As the Trump administration seeks to convince the justices that it can end a program shielding about 350,000 Haitians from deportation, one justice will be listening with firsthand experience with Haiti’s turmoil.
Justice Amy Coney Barrett, one of the court’s conservatives and often a critical vote in high-profile cases, adopted two children who were born in Haiti. During her confirmation hearing in October 2020, Justice Barrett said that she and her husband, Jesse, decided to adopt after they met other couples who had adopted children from other countries.
In 2004, she and her husband visited an orphanage in a suburb of Haiti’s capital, Port-au-Prince, and ultimately adopted a 14-month-old girl, Vivian, from the facility.
Justice Barrett has said the couple chose Haiti because of the country’s overwhelming poverty and its proximity to the United States, so “we could go as a family and be involved in Haiti as the children got older.”
She told senators during her confirmation hearing that she was struck by the “the lack of access to basic things like antibiotics” at the orphanage and that the experience had made her “appreciate the fact that we had access to health care.”
She described her daughter’s condition when she first joined the Barrett family as “so weak that we were told she might never talk or walk normally” and said she was grateful her daughter eventually grew strong and healthy.
Justice Barrett has said that the couple had wanted to adopt again soon after but ran into paperwork issues when they tried to adopt a boy from the same orphanage. “It looked like it wasn’t going to happen,” she said in a 2019 interview at the Notre Dame Club of Washington, D.C. “So mentally and emotionally, we had closed that door.”

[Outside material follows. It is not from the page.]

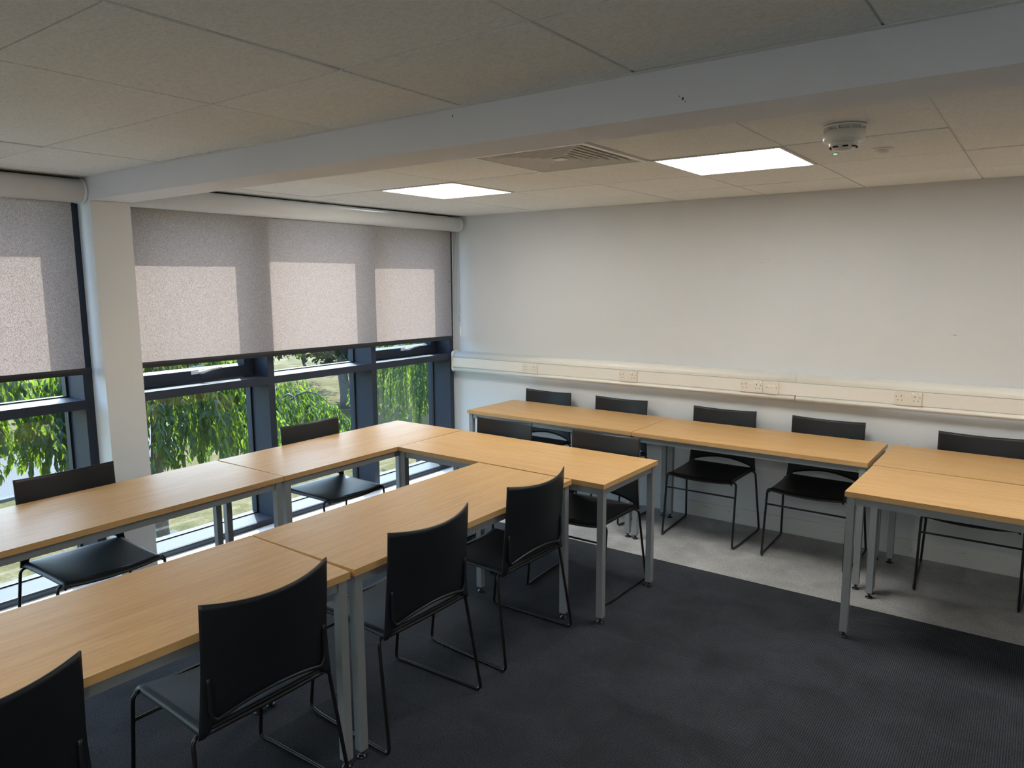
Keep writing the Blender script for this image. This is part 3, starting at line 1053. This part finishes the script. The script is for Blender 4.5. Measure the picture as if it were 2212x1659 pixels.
# ------------------------------------------------------------------ tables
TL, TW, TH = 1.403, 0.594, 0.722
def make_table():
    e = empty('folding_table'); e.name = 'meeting_table'
    bm = bmesh.new(); bx(bm, -TL / 2, TL / 2, -TW / 2, TW / 2, TH - 0.025, TH)
    mk('tabletop', bm, M['wood'], e, bevel=0.0012)
    lx, ly, s = TL / 2 - 0.026, TW / 2 - 0.026, 0.0165
    for sx in (-1, 1):
        for sy in (-1, 1):
            bm = bmesh.new(); bx(bm, sx * lx - s, sx * lx + s, sy * ly - s, sy * ly + s, 0.030, TH - 0.0255)
            l = mk('leg', bm, M['steel_grey'], e, bevel=0.0015)
            bm = bmesh.new()
            lathe(bm, [(0, 0.0), (0.019, 0.0), (0.019, 0.004), (0.011, 0.009), (0.006, 0.010), (0.006, 0.024), (0.014, 0.0245), (0.014, 0.030), (0, 0.030)], 16, (sx * lx, sy * ly, 0))
            mk('foot', bm, M['black_rod'], l)
    hz0, hz1 = TH - 0.062, TH - 0.0255
    for sy in (-1, 1):
        bm = bmesh.new(); bx(bm, -lx + s, lx - s, sy * ly - 0.010, sy * ly + 0.010, hz0, hz1); mk('rail', bm, M['steel_grey'], e)
    for sx in (-1, 1):
        bm = bmesh.new(); bx(bm, sx * lx - 0.010, sx * lx + 0.010, -ly + s, ly - s, hz0, hz1); mk('rail', bm, M['steel_grey'], e)
    tag(e, 'x', 'table', 'oak-topped tables with grey steel legs')
    return e
table0 = make_table()
def place_table(x, y, a, along, label, first=[True]):
    """x, y: corner with the lowest x and y; a: slight turn"""
    l, w = (TL, TW) if along == 'x' else (TW, TL)
    cx_ = x + l / 2 * math.cos(a) - w / 2 * math.sin(a)
    cy_ = y + l / 2 * math.sin(a) + w / 2 * math.cos(a)
    rz = a + (0 if along == 'x' else PI / 2)
    if first[0]:
        first[0] = False
        table0.location = (cx_, cy_, 0); table0.rotation_euler = (0, 0, rz); table0['label'] = label
        return table0
    return dup(table0, (cx_, cy_, 0), rz, label)
place_table(0.216, -2.668, 0.0, 'y', 'oak-topped table by the window, the far one reaching the corner of the ring')
place_table(0.236, -4.083, 0.014, 'y', 'oak-topped table by the window, the near one crossing the left picture edge')
place_table(0.814, -1.861, -0.012, 'x', 'oak-topped table across the far end of the table ring, with a free right corner')
place_table(1.432, -3.285, -0.010, 'y', 'oak-topped table in the middle row, butting against the cross table')
place_table(1.390, -4.694, -0.030, 'y', 'oak-topped table nearest the camera, lower left, wood grain most visible')
place_table(0.357, -0.660, -0.018, 'x', 'oak-topped table along the back wall, nearest the window corner')
place_table(1.768, -0.694, -0.008, 'x', 'oak-topped table along the back wall, middle one of that row')
place_table(3.198, -0.722, -0.016, 'x', 'oak-topped table along the back wall, cut by the right picture edge')
place_table(3.186, -1.329, -0.028, 'x', 'oak-topped table at the right edge, in front of the table along the wall')

# ------------------------------------------------------------------ chairs
def grid_mesh(bm, f, nu, nv):
    V = [[bm.verts.new(f(-1 + 2 * i / nu, j / nv)) for i in range(nu + 1)] for j in range(nv + 1)]
    for j in range(nv):
        for i in range(nu):
            bm.faces.new((V[j][i], V[j][i + 1], V[j + 1][i + 1], V[j + 1][i])).smooth = True
    return V

def thicken(bm, t):
    """give a sheet real thickness"""
    bmesh.ops.recalc_face_normals(bm, faces=bm.faces[:])
    bmesh.ops.solidify(bm, geom=bm.faces[:], thickness=t)

def make_chair():
    e = empty('sled_chair')
    # seat
    def seat(u, v):
        y = 0.222 - 0.415 * v
        hw = 0.216 + 0.012 * v - 0.004 * math.sin(PI * v)
        z = 0.442 - 0.016 * (1 - abs(u) ** 2.4) * math.sin(PI * min(1, v * 0.9 + 0.12)) - 0.010 * (1 - v) ** 4 * (1 - u * u)
        edge = max(0.0, (abs(u) - 0.93) / 0.07)
        z -= 0.014 * edge ** 1.6
        if v < 0.06:
            z -= 0.014 * ((0.06 - v) / 0.06) ** 1.5
        x = u * hw
        return (x, y, z)
    bm = bmesh.new()
    grid_mesh(bm, seat, 30, 24)
    thicken(bm, 0.006)
    # rolled bar along the rear edge of the seat
    tube(bm, [(-0.205 + 0.41 * k / 10, -0.191, 0.430 - 0.003 * math.sin(PI * k / 10)) for k in range(11)], 0.0085, 8)
    mk('seat', bm, M['black_plastic'], e)
    # backrest shell
    SAG = 0.056
    def halfw(z):
        t = (z - 0.42) / 0.40
        return 0.2335 - 0.013 * math.sin(min(1, t / 0.55) * PI / 2) + (0.004 * max(0, t - 0.6)) - 0.002 * t
    def zlow(u):
        au = abs(u)
        arch = 0.448 + 0.032 * (1 - (au / 0.86) ** 2) if au < 0.86 else 0.448
        if au > 0.84:
            k = min(1, (au - 0.84) / 0.05)
            return arch * (1 - k) + 0.420 * k
        return arch
    def backy(u, z):
        t = (z - 0.42) / 0.40
        y = -0.196 - 0.020 * t + 0.010 * math.sin(PI * min(1, t * 1.4)) * 0.4
        sag = SAG * (0.12 + 0.88 * min(1, t) ** 0.8)
        return y - sag * (1 - u * u)
    def back(u, v):
        z0 = zlow(u)
        z = z0 + (0.825 - 0.017 * (1 - u * u) - z0) * v
        return (u * halfw(z), backy(u, z), z)
    bm = bmesh.new()
    grid_mesh(bm, back, 48, 22)
    thicken(bm, 0.006)
    # U-shaped raised lip on the rear face
    pts = []
    def bp(u, z, o=-0.0072): return Vector((u * halfw(z), backy(u, z) + o, z))
    side = []
    for k in range(7):
        t = k / 6
        side.append((0.915 - 0.02 * t, 0.60 - 0.085 * t, -0.001 - 0.0062 * t))
    for k in range(1, 7):
        t = k / 7
        side.append((0.895 - 0.145 * t * t, 0.515 - 0.050 * math.sin(t * PI / 2), -0.0072))
    for u, z, o in side: pts.append(bp(-u, z, o))
    for k in range(17):
        u = -0.74 + 1.48 * k / 16
        pts.append(bp(u, zlow(u) + 0.013))
    for u, z, o in reversed(side): pts.append(bp(u, z, o))
    tube(bm, pts, 0.0058, 8)
    bo = mk('backrest', bm, M['black_plastic'], e)
    # sled frame, one bent rod per side
    for s in (-1, 1):
        P = [(s * 0.10, 0.185, 0.422), (s * 0.232, 0.188, 0.428), (s * 0.236, 0.240, 0.0085), (s * 0.247, 0.165, 0.0075), (s * 0.262, -0.236, 0.0075), (s * 0.240, -0.172, 0.424), (s * 0.10, -0.165, 0.422)]
        pts = fillet(P, [0.028, 0.026, 0.03, 0.026, 0.028], 5)
        bm = bmesh.new(); tube(bm, pts, 0.0068, 10)
        l = mk('leg', bm, M['black_rod'], e)
    bm = bmesh.new(); tube(bm, [(-0.2335, 0.2005, 0.332), (0.2335, 0.2005, 0.332)], 0.0056, 8); mk('stretcher', bm, M['black_rod'], e)
    bm = bmesh.new()
    bm.free()
    for y in (0.185, -0.165):
        bm = bmesh.new(); tube(bm, [(-0.10, y, 0.422), (0.10, y, 0.422)], 0.0068, 8)
        mk('under_seat_bar', bm, M['black_rod'], e)
    tag(e, 'x', 'chair', 'black plastic chairs on sled frames')
    return e
chair0 = make_chair()
def place_chair(x, y, rz, label, first=[True]):
    if first[0]:
        first[0] = False
        chair0.location = (x, y, 0); chair0.rotation_euler = (0, 0, rz); chair0['label'] = label
        return chair0
    return dup(chair0, (x, y, 0), rz, label)
BK = PI          # chairs against the back wall face the camera side (-y)
place_chair(0.692, -0.266, BK - 0.03, 'black chair at the back wall nearest the window corner, behind the first wall table')
place_chair(1.352, -0.274, BK - 0.02, 'black chair at the back wall, second from the window corner')
place_chair(2.150, -0.272, BK + 0.01, 'black chair at the back wall, third from the window corner, seat visible under the table')
place_chair(2.815, -0.276, BK - 0.02, 'black chair at the back wall, fourth from the window corner, next to the table gap')
place_chair(3.650, -0.300, BK + 0.0, 'black chair at the back wall, rightmost, cut by the right picture edge')
place_chair(1.140, -1.456, BK - 0.01, 'black chair tucked behind the cross table, the one nearer the window')
place_chair(1.880, -1.466, BK + 0.01, 'black chair tucked behind the cross table, the one at its free right end')
place_chair(0.398, -3.432, -PI / 2 - 0.01, 'black chair with its back to the pillar, left picture edge')
place_chair(0.378, -1.990, -PI / 2 - 0.03, 'black chair with its back to the middle window, bluish light on its seat')
place_chair(1.848, -3.656, PI / 2 - 0.015, 'large black chair in the foreground, back to the camera, second from the left edge')
place_chair(1.852, -2.945, PI / 2 - 0.01, 'black chair beside the pair of table legs, third along the middle row')
place_chair(1.862, -2.240, PI / 2 - 0.03, 'black chair at the far end of the middle row, next to the cross table')
place_chair(1.838, -4.395, PI / 2 - 0.02, 'black chair in the bottom left corner, cut by the picture edge')

# ------------------------------------------------------------------ outside
GZ = -3.0
structure(box('ground', (-90, -0.62, -60, 90, GZ - 0.3, GZ), M['grass']))
def strip(name, near, far, z, mat, h):
    bm = bmesh.new()
    n = len(near)
    top = [bm.verts.new((p[0], p[1], z + h)) for p in near] + [bm.verts.new((p[0], p[1], z + h)) for p in reversed(far)]
    bot = [bm.verts.new((p[0], p[1], z - 0.05)) for p in near] + [bm.verts.new((p[0], p[1], z - 0.05)) for p in reversed(far)]
    N = len(top)
    for k in range(n - 1):
        bm.faces.new((top[k], top[k + 1], top[N - 2 - k], top[N - 1 - k]))
    for k in range(N):
        bm.faces.new((top[k], top[(k + 1) % N], bot[(k + 1) % N], bot[k]))
    return structure(mk(name, bm, mat))
near = [(-14.5, -30), (-14.2, 0.9), (-14.7, 4.7), (-18.9, 9.2), (-30, 17)]
far = [(-18.5, -30), (-18.7, 2.5), (-20.1, 4.9), (-24.0, 9.5), (-36, 17)]
strip('road', near, far, GZ, M['tarmac'], 0.012)
def offs(l, d): return [(x + d, y + d * 0.2) for x, y in l]
strip('kerb', far, offs(far, -0.5), GZ, M['kerb'], 0.12)
strip('path_edging', offs(near, 0.16), near, GZ, M['kerb'], 0.06)
structure(box('paving', (-9.2, -6.9, 1.55, 2.1, GZ, GZ + 0.03), M['paving']))
structure(box('building_base', (-0.62, 7, -8, 1.5, GZ, -0.31), M['brick_wall']))

LEAF = None
def leaf_arrays():
    """elongated drooping leaf, length 1 along +x, tip drooping to -z"""
    xs_ = [0, 0.18, 0.45, 0.75, 1.0]
    ws = [0.02, 0.15, 0.20, 0.13, 0.0]
    zs = [0, 0.01, -0.03, -0.14, -0.30]
    v, f = [], []
    for i, (x, w, z) in enumerate(zip(xs_, ws, zs)):
        if i == 4:
            v.append((x, 0, z))
        else:
            v += [(x, w, z + w * 0.35), (x, 0, z), (x, -w, z + w * 0.35)]
    for i in range(3):
        a = 3 * i
        f += [(a, a + 1, a + 4, a + 3), (a + 1, a + 2, a + 5, a + 4)]
    f += [(9, 10, 12), (10, 11, 12)]
    return np.array(v, float), f
LV, LF = leaf_arrays()
lme = bpy.data.meshes.new('leaf')
lme.from_pydata([tuple(a) for a in LV], [], LF)
for p in lme.polygons: p.use_smooth = True
lme.materials.append(M['leaf'])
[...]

But after a catastrophic earthquake in Haiti in January 2010, the State Department lifted some paperwork requirements for children whose adoptions were in progress, which included the Barretts’ son. The devastating quake also figured into the U.S. government’s decision to extend Temporary Protected Status to Haitians, allowing them to live and work legally in the United States. The Trump administration’s effort to end those protections are at the heart of the case being heard on Wednesday.
Her husband went to Florida in 2010 to pick up their son, John Peter, and to bring him to the family’s home in South Bend, Ind. Justice Barrett described her son’s surprise when he first stepped out into the cold, snowy Midwest winter, adding, “once that shock wore off, J.P. assumed the happy-go-lucky attitude that is still his signature trait.”